Saudi Arabia, OPEC’s largest producer, reduced the premium of Arab Light to U.S. Gulf Coast benchmarks by 45 cents a barrel to the lowest level this year. Discounts for Medium and Heavy grades were widened for a fourth month, according to Saudi Aramco, the state oil company.

Saudi Aramco surprised traders last month when it trimmed crude levels, known as official selling prices or OSPs, to six- year lows for buyers in Asia. Aramco increased the cost to Asia and Europe Monday.

“It shows that Saudi Arabia really wants to keep their market share,” said Tariq Zahir, a New York-based commodity fund manager at Tyche Capital Advisors. “There is no indication that they are going to do a supply cut.”

OPEC, responsible for about 40 percent of the world’s oil supply, is scheduled to discuss output policy at a Nov. 27 meeting in Vienna.
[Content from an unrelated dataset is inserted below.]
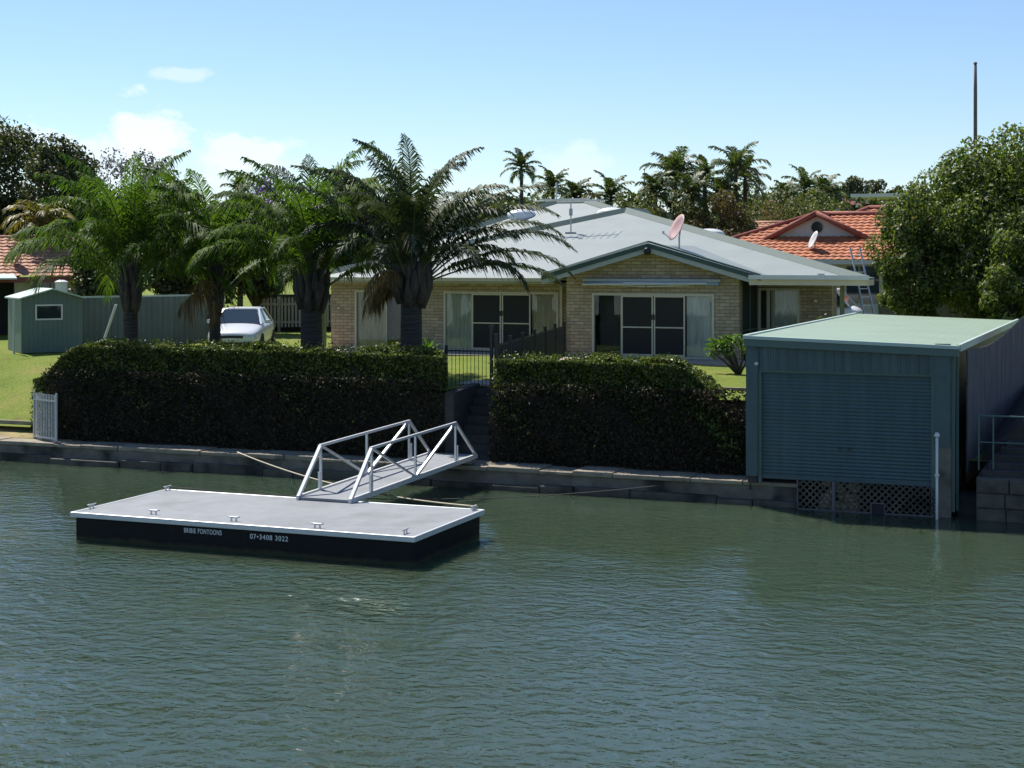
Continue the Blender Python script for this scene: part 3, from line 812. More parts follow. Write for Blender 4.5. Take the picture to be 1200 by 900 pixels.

Its 12 members are producing more than their collective target of 30 million barrels a day, which has been maintained since January 2012.

The Saudi price cut came as U.S. supplies increased amid rising production from shale formations. Crude inventories rose to 379.7 million barrels in the week ended Oct. 24, the highest level since July, the Energy Information Administration, the Energy Department’s statistical arm, said last week. U.S. stocks climbed by 2.35 million barrels last week, a Bloomberg News survey showed before a government report Wednesday.

“When you really look around, you still have too much crude,” said Michael Hiley, head of energy OTC at LPS Partners Inc. in New York. “You have to look at this as a continuation of the trend, not what happened today or yesterday.”

U.S. production advanced to 8.97 million barrels a day in the week ended Oct. 24, the highest in data going back to January 1983, according to EIA estimates.

“There are good reasons to be concerned about commodities in general and oil in particular,” O’Grady said. “We have rising production and slowing global growth.”

Gasoline futures dropped 1.9 percent to $2.078 on the Nymex, the lowest since October 2010.